### Task instructions
Repeat exactly the lines from the start through the line with "C = S.collection", both ends included.

### Recorded data
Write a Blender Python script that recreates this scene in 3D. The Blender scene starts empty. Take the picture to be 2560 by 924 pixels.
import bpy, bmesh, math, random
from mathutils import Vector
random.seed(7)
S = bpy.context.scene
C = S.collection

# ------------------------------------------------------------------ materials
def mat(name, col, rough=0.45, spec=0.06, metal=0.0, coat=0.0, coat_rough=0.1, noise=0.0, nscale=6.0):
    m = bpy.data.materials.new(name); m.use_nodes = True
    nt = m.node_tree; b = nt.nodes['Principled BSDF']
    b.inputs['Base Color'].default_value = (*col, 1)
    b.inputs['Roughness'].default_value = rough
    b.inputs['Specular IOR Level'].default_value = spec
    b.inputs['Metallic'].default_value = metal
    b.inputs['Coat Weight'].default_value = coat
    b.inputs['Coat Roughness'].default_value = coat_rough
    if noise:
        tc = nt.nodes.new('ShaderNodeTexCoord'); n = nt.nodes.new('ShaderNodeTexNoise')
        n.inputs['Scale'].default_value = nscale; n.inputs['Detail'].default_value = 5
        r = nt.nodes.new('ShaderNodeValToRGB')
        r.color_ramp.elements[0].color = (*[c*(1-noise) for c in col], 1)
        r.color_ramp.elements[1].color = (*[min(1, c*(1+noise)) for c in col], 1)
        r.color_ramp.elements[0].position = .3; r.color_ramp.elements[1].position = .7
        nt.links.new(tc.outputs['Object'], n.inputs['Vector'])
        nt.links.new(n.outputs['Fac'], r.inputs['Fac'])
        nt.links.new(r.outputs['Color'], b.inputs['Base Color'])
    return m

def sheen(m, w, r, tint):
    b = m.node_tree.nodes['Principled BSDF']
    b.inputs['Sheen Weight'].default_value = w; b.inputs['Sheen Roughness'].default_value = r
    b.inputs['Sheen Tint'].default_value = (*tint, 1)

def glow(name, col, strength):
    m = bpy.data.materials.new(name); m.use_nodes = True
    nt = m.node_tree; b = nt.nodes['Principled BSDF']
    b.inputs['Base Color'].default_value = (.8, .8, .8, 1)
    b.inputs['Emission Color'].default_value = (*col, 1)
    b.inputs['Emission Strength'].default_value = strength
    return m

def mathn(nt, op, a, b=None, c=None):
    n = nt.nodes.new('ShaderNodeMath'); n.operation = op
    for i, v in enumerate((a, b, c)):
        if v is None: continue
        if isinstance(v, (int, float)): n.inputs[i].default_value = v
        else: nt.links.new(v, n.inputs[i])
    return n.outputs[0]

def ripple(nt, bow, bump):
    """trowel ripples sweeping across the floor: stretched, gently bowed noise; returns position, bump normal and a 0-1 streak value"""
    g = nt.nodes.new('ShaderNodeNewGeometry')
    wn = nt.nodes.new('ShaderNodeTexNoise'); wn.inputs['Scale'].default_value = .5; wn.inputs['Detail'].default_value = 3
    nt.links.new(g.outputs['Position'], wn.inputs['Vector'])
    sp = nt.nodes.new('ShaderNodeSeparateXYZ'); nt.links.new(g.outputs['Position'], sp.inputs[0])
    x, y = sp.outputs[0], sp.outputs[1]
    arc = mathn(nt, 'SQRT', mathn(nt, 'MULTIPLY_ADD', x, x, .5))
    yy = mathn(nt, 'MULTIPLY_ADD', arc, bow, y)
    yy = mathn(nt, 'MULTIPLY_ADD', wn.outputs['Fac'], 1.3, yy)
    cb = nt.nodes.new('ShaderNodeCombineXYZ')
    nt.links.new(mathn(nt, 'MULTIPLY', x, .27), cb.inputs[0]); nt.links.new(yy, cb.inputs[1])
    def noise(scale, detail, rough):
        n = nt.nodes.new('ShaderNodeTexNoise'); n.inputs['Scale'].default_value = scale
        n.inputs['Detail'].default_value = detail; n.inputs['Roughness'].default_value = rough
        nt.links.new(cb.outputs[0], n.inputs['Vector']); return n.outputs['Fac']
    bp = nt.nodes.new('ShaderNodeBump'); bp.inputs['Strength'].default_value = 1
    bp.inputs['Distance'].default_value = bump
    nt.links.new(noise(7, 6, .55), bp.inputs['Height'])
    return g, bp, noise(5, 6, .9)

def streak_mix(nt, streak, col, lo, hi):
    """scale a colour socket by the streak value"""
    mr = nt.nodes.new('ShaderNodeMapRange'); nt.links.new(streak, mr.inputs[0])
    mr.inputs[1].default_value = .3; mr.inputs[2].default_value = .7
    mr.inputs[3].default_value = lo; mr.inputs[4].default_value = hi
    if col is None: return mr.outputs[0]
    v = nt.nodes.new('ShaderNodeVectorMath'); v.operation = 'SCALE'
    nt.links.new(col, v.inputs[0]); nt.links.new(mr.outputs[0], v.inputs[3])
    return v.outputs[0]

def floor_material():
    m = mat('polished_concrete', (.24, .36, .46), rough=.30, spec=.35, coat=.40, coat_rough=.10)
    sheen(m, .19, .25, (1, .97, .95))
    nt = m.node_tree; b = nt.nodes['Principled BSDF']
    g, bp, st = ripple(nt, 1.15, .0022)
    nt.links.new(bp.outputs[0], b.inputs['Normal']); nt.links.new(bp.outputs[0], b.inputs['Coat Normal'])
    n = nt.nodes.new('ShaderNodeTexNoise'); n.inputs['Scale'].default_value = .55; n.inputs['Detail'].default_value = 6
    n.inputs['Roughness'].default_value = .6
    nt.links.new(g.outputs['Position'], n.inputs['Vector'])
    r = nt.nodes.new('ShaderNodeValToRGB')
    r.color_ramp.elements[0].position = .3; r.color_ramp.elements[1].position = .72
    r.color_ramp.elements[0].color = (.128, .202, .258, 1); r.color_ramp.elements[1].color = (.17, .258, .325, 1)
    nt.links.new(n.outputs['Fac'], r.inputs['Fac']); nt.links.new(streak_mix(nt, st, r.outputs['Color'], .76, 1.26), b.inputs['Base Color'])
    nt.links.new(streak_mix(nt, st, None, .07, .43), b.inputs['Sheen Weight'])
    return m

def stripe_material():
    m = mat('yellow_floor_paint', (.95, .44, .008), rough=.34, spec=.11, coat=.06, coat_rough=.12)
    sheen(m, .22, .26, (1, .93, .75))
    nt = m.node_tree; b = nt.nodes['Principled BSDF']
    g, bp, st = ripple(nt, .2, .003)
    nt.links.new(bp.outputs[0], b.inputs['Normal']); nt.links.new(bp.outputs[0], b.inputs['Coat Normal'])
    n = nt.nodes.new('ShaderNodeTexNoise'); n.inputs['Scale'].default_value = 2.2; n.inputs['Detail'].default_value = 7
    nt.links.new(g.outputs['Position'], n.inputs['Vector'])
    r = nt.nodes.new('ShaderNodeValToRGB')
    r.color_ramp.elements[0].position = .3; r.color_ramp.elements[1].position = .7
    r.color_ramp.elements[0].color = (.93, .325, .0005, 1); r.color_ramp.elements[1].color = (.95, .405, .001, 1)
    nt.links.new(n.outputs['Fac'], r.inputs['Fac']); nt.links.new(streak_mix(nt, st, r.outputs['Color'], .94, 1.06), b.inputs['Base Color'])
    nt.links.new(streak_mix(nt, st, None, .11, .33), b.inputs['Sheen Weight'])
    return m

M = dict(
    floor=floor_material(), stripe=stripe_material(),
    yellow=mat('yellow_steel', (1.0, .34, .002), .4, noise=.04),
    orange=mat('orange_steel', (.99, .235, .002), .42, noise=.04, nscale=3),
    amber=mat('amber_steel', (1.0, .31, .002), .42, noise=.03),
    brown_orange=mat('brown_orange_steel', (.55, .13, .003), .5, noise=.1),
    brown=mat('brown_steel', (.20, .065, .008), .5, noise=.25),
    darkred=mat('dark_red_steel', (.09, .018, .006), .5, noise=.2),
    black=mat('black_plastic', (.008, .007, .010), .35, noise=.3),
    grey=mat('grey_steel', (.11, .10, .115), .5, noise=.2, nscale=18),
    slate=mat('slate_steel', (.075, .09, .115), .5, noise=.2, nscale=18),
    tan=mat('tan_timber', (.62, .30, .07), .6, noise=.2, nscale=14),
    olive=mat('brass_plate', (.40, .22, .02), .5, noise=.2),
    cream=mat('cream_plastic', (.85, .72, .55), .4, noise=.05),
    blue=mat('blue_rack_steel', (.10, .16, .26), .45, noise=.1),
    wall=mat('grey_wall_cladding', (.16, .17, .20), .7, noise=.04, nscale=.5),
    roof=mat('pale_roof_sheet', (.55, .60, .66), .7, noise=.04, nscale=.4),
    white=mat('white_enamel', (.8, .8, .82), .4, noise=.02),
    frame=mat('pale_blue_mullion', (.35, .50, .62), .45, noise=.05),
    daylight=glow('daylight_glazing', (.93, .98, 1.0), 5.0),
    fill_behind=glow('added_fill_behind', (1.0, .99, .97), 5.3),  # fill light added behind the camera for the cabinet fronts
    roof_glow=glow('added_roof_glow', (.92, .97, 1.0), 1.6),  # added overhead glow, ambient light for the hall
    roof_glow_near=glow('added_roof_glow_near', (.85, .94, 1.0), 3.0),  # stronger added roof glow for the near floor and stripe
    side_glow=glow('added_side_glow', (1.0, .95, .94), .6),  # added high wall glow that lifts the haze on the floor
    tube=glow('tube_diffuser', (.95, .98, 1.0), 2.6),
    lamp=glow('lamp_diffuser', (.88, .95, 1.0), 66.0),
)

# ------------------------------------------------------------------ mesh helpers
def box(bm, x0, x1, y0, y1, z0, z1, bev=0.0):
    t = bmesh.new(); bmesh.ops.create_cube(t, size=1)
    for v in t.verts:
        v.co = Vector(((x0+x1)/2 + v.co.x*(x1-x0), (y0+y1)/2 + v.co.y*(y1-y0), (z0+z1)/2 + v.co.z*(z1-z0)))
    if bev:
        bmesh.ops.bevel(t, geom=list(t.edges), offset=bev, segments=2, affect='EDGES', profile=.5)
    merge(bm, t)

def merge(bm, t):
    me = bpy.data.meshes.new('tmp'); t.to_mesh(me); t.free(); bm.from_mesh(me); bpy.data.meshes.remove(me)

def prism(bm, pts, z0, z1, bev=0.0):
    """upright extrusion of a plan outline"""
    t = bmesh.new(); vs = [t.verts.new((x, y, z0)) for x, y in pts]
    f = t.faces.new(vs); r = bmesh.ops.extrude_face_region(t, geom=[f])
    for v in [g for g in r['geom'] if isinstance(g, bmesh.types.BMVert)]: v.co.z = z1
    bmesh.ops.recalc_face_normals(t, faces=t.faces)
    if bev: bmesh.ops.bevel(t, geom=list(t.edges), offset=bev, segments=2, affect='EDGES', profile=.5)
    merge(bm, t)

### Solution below
Write a Blender Python script that recreates this scene in 3D. The Blender scene starts empty. Take the picture to be 2560 by 924 pixels.
import bpy, bmesh, math, random
from mathutils import Vector
random.seed(7)
S = bpy.context.scene
C = S.collection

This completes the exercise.